Dynamic, Nested and Core Materialities – Materiality Madness?

In February 2022, the Global Reporting Initiative (GRI) published a paper titled “The materiality madness: why definitions matter”. GRI’s corporate sustainability reporting standards, based on the concept of double materiality, are the most widely used worldwide. GRI’s key message in the paper was simple – don’t complicate the idea of materiality.

As GRI put it, there has been a wild growth of terms like dynamic, nested, extended and core materiality. While the intent behind introducing such new terms might be good, it is only adding to the materiality madness and making the concept of materiality unnecessarily complicated. According to GRI, the only relevant types of materiality are financial and impact materialities together under the umbrella of double materiality.

So, what are these terms and are they leading to “Materiality Madness”? Read on, and decide for yourself.

  1. Materiality (Single): Materiality is an accounting principle according to any information that can help a shareholder understand factors that affect the financial performance of the investee company. The same idea, if extended to a stakeholder perspective, can mean any information that helps understand the impact of a firm’s operations on the stakeholders. The former represents an “outside-in” view for the company, while the latter provides an “inside-out” view.  
  2. Double Materiality: The concept of “double materiality” considers the “outside-in” (Financial Materiality) and “inside-out” (Impact Materiality) together.

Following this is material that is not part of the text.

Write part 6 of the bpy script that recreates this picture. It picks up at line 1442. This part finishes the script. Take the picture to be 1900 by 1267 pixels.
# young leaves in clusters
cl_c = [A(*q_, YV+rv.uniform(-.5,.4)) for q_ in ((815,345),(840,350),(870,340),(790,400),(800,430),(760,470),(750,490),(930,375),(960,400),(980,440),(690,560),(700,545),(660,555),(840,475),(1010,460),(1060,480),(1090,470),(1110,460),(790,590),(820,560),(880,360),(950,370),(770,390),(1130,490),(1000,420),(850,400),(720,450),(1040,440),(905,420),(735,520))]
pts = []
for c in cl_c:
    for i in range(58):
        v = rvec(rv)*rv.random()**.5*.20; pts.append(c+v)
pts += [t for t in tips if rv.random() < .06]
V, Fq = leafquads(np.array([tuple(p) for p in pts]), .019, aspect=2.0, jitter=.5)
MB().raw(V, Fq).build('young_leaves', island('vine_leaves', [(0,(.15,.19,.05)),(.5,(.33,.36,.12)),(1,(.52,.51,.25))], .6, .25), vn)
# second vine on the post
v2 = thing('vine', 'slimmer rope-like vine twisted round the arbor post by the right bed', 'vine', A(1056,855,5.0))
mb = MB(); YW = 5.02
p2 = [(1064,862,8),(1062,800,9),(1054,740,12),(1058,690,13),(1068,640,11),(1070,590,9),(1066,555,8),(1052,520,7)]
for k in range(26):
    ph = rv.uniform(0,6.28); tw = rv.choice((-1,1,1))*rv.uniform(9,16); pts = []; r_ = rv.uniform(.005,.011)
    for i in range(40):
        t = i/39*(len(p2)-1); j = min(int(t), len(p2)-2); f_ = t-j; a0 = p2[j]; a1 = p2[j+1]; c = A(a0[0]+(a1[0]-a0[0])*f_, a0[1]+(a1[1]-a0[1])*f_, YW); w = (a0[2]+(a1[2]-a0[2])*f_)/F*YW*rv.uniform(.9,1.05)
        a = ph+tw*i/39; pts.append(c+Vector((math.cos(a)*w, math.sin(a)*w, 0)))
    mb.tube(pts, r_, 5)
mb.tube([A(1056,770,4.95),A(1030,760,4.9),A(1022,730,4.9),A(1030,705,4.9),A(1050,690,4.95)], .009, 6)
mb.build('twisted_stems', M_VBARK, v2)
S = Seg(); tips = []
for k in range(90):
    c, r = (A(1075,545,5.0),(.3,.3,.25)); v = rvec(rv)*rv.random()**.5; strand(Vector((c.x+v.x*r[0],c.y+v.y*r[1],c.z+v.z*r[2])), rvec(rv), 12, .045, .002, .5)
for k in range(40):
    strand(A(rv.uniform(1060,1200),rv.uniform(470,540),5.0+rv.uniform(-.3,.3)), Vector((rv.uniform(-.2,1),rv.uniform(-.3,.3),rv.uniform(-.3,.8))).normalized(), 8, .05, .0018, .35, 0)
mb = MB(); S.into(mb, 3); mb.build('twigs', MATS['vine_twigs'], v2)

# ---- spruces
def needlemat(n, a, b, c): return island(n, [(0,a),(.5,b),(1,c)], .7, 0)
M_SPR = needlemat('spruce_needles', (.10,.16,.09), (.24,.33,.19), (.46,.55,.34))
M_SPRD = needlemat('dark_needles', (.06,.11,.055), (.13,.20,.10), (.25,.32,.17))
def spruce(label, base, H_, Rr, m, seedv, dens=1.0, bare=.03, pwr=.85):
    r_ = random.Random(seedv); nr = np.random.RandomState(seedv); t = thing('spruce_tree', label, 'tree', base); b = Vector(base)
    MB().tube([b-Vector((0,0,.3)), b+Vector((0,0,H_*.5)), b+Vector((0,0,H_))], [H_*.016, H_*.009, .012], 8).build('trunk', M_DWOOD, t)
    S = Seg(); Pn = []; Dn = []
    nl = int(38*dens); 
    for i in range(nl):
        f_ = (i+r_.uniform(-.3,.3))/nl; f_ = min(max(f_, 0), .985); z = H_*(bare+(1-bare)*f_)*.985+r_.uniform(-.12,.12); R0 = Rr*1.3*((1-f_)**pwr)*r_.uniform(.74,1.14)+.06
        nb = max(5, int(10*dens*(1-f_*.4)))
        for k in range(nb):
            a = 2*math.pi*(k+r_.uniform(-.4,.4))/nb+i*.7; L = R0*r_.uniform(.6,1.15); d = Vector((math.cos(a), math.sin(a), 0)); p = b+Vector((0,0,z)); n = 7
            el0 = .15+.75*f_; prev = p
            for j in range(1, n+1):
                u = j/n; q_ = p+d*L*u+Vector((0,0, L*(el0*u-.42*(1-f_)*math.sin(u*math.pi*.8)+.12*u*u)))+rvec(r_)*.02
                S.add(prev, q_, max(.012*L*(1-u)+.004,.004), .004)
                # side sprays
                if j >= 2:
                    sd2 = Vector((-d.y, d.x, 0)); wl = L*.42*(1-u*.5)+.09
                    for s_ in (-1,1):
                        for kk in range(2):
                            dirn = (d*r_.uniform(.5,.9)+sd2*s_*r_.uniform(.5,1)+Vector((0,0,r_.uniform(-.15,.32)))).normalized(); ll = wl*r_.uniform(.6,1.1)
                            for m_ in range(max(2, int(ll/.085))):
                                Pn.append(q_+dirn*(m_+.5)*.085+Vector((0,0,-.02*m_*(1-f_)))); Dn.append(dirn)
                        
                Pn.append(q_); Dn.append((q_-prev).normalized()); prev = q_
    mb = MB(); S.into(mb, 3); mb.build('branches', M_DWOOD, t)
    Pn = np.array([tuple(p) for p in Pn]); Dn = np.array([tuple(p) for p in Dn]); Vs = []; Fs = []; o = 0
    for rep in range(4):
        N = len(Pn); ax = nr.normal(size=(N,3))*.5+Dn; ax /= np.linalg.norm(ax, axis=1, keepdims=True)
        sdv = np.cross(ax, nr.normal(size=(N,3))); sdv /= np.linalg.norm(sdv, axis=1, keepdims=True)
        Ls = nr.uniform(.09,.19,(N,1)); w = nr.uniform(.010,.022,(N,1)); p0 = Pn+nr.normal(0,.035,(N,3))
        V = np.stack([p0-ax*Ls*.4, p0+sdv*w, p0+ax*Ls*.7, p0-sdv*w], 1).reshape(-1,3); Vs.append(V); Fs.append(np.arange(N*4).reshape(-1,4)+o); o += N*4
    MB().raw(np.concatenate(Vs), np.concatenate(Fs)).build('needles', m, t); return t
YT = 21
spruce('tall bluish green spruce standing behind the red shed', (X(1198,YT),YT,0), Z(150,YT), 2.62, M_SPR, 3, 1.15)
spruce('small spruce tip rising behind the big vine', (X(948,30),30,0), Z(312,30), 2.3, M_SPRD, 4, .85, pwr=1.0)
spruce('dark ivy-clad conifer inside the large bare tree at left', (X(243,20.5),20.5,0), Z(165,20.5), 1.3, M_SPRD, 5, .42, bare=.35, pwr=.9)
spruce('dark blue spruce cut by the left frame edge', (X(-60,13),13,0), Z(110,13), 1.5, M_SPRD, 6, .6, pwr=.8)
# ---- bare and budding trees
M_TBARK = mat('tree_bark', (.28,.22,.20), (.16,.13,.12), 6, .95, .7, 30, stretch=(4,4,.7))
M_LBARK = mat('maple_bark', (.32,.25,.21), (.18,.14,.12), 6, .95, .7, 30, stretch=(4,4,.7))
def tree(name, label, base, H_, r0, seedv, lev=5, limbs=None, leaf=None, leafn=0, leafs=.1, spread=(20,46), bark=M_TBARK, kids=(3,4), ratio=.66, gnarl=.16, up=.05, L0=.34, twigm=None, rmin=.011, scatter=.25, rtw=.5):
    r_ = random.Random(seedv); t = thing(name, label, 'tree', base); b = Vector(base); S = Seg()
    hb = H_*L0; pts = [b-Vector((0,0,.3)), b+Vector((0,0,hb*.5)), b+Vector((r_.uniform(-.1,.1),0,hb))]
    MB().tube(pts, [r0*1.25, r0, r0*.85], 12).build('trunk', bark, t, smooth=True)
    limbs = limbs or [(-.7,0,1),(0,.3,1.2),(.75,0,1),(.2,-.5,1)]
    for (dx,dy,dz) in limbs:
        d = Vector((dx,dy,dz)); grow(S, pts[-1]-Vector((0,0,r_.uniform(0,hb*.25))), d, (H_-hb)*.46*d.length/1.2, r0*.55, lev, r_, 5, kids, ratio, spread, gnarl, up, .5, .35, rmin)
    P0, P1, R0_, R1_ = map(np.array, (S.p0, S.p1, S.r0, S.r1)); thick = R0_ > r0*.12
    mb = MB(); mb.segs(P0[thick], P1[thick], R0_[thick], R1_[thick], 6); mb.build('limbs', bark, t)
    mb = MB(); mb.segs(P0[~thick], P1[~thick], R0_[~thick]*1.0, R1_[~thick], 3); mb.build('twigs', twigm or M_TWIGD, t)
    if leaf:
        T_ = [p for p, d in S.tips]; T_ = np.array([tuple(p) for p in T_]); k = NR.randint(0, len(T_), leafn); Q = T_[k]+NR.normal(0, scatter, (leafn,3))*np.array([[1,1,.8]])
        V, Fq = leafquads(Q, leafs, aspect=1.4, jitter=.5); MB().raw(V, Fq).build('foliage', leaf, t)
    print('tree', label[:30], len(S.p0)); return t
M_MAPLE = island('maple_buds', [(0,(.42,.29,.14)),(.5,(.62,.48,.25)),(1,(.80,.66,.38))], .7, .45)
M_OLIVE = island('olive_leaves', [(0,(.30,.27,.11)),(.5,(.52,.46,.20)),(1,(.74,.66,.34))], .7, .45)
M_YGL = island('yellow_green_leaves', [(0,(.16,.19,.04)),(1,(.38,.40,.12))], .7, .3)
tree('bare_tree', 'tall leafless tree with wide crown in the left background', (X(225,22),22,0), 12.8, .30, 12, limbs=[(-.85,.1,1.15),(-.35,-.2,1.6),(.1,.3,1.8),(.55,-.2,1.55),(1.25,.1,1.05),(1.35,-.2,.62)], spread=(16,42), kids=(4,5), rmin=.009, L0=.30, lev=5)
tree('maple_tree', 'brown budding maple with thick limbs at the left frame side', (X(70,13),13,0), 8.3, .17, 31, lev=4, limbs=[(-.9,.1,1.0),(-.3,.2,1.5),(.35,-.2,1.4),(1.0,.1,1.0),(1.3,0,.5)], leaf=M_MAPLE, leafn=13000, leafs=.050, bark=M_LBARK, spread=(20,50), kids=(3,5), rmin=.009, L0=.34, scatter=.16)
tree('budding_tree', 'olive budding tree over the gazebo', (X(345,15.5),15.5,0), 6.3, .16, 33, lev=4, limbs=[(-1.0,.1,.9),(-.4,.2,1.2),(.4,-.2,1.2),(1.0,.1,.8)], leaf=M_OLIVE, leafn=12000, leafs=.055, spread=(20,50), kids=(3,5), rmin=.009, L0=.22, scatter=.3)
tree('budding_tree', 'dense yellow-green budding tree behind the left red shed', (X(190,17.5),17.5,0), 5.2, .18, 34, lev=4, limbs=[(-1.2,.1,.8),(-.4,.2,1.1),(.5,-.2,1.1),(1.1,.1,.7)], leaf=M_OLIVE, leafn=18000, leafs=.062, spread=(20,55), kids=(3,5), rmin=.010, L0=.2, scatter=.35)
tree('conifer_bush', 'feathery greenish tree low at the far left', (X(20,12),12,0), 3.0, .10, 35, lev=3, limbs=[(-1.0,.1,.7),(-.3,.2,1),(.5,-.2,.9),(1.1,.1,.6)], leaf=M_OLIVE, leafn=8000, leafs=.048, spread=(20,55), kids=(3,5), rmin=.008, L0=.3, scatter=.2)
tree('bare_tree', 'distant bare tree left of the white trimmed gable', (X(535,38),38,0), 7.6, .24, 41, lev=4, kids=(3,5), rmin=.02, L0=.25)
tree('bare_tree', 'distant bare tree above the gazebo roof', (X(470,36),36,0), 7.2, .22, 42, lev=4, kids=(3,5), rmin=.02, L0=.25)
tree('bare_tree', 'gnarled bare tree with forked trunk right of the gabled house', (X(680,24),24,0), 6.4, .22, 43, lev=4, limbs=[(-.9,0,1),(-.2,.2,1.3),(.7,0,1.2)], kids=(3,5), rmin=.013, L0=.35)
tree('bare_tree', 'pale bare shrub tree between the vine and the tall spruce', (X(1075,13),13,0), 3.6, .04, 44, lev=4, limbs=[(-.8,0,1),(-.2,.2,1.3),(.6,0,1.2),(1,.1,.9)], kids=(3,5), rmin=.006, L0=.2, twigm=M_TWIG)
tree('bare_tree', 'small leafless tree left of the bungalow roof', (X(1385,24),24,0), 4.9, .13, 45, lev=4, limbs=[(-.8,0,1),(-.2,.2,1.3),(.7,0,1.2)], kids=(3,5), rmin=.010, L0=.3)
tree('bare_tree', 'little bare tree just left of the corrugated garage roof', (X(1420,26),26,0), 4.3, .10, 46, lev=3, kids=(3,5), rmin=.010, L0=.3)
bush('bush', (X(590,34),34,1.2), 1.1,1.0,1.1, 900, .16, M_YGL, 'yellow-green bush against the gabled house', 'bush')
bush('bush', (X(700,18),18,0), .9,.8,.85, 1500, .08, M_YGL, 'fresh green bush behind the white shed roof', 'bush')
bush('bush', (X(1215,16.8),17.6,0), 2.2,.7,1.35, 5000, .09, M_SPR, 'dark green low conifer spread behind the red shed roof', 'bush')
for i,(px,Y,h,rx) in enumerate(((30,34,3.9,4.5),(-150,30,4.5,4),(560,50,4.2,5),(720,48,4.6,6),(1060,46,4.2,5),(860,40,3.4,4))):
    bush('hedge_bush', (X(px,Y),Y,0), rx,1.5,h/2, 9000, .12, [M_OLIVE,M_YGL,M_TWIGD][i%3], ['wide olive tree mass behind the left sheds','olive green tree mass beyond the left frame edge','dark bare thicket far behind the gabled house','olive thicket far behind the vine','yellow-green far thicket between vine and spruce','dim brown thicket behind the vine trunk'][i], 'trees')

 Regarding sustainability reporting, the proposed European Union’s Corporate Sustainability Reporting Directive (CSRD) considers the concept of “double materiality” as its core element. Read more here. Our how-to article on conducting a double-materiality assessment can be found here.

  1. Dynamic materiality: This term, along with the term Core materiality, was introduced by Truvalue Labs(now part of Fact Set), an ESG data provider, in a research paper published in January 2020. According to Truevalue Labs, the “concept of what is material is becoming more changeable, more fluid”. In other words, it is not static. The term was also extensively used in a White Paper by World Economic Forum (WEF) published in collaboration with the Boston Consulting Group in March 2020.

The GRI paper counters this argument by saying that one cannot interpret something as material based on whether its impact is in the here and now or it might be in the medium or long term. 

  1. Core materiality: This term, also introduced in the paper mentioned above, refers to the three most common issues that are material across industries – Greenhouse Gas Emissions, Labor Practices and Business Ethics.

 The paper on Dynamic and Core materialities can be downloaded here.

  1. Nested materiality: This term was mentioned in the paper “Reporting on enterprise value Illustrated with a prototype climate-related financial disclosure standard “, published in December 2020 jointly by CDP, CDSB, GRI, IIRC and SASB. The idea of nesting is that different users of a sustainability report would require different levels of granularity of material information, which is described as nested materiality. Interestingly, GRI also contributed to this paper that contains the concepts of nested and dynamic materiality, which GRI criticized a year later as causing confusion.

The GRI paper “The materiality madness: why definitions matter” can be downloaded here.

Conclusion

In our view, the concept of double materiality is powerful enough for sustainability reporting, and the rest of the terms are helpful but not critically important when reporting on non-financial performance.